In Unsicherheit zu leben heißt für Mütter auch, unter permanenter Beobachtung zu leben. Wie in Jessamine Chans dystopischem Roman sollen sie bereit sein, sich maximal anzupassen. Chan schuf dafür das „Institut für gute Mütter“. Das mag Fiktion sein. Doch es ist längst Realität, dass getrennte Mütter permanenter Kontrolle und Sanktionen durch Institutionen ausgeliefert sind: Sie erleben institutionelle Gewalt, die ihre Rechte verletzt.
Wir möchten sichtbar machen, wie unsicher der Platz für Mutter und Kind ist und was es bedeutet, wenn dieser Platz immer bedroht ist. Wie es sich anfühlt: Gehetzt. Atemlos. Erschöpft.
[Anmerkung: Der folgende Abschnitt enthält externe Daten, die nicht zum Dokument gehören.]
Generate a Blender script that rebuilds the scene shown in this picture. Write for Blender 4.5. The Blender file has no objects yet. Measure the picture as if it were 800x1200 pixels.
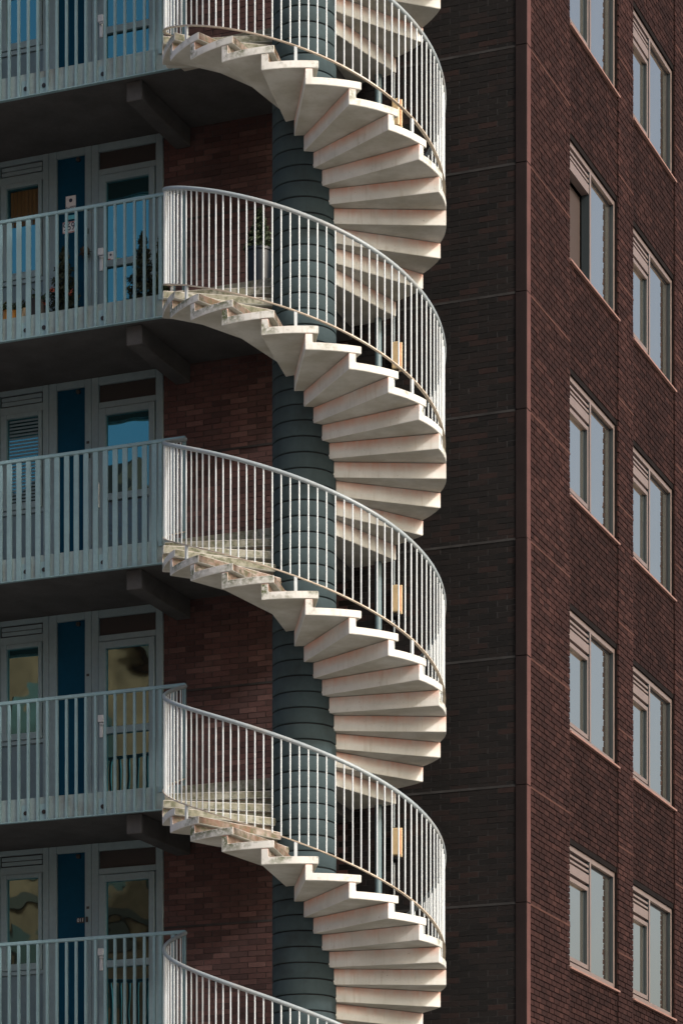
import bpy, bmesh, math, random
from mathutils import Matrix, Vector
random.seed(7)
R = math.radians
scn = bpy.context.scene
col = scn.collection

# ------------------------------------------------------------------ camera, sky, sun, exposure
cam_d = bpy.data.cameras.new('camera'); cam = bpy.data.objects.new('camera', cam_d); col.objects.link(cam)
cam.location = (0, 0, 1.6); cam.rotation_euler = (R(90), 0, 0)
cam_d.sensor_fit = 'VERTICAL'; cam_d.sensor_height = 24.0; cam_d.lens = 3439 / 1200 * 24.0
cam_d.shift_y = 1090 / 1200; cam_d.clip_start = 0.5; cam_d.clip_end = 2000
scn.camera = cam

SUN_DIR = Vector((0.75, -0.66, 0)).normalized()          # horizontal direction towards the sun
SUN_EL = R(31)
world = bpy.data.worlds.new('World'); scn.world = world; world.use_nodes = True
wn = world.node_tree.nodes; wl = world.node_tree.links
bg = wn['Background']; bg.inputs['Strength'].default_value = 0.15
sky = wn.new('ShaderNodeTexSky'); sky.sky_type = 'NISHITA'; sky.sun_disc = False
sky.sun_elevation = SUN_EL; sky.sun_rotation = math.atan2(SUN_DIR.x, SUN_DIR.y)
sky.air_density = 1.0; sky.dust_density = 7.0; sky.ozone_density = 1.0
wl.new(sky.outputs[0], bg.inputs['Color'])
sun_d = bpy.data.lights.new('sun', 'SUN'); sun_d.energy = 2.1; sun_d.angle = R(3.5); sun_d.color = (1.0, 0.94, 0.89)
sun = bpy.data.objects.new('sun', sun_d); col.objects.link(sun)
sd = SUN_DIR * math.cos(SUN_EL) + Vector((0, 0, math.sin(SUN_EL)))
sun.rotation_euler = sd.to_track_quat('Z', 'Y').to_euler(); sun.location = sd * 60
scn.view_settings.view_transform = 'Standard'; scn.view_settings.look = 'None'
scn.view_settings.exposure = 0.25; scn.view_settings.gamma = 1.0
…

Mutter und Kind werden auf dem Battlefield des Familiengerichts zerrieben, wenn ihre Anpassungstoleranz nicht ausreicht. Dabei sind sie bereit, immer noch mehr zu erdulden. Sie sind bereit auszuhalten, dass die Gewalt nicht endet und durch die Institutionen fortgesetzt wird. Damit sie vielleicht noch einen kleinen Platz für sich behalten dürfen. Und immer häufiger nicht einmal das.
Das muss aufhören. Das können wir nicht tolerieren. ‚Bindungstoleranz‘ darf keine Waffe sein, Anpassungstoleranz keine Lösung.
Der Platz von Mutter und Kind muss sicher sein.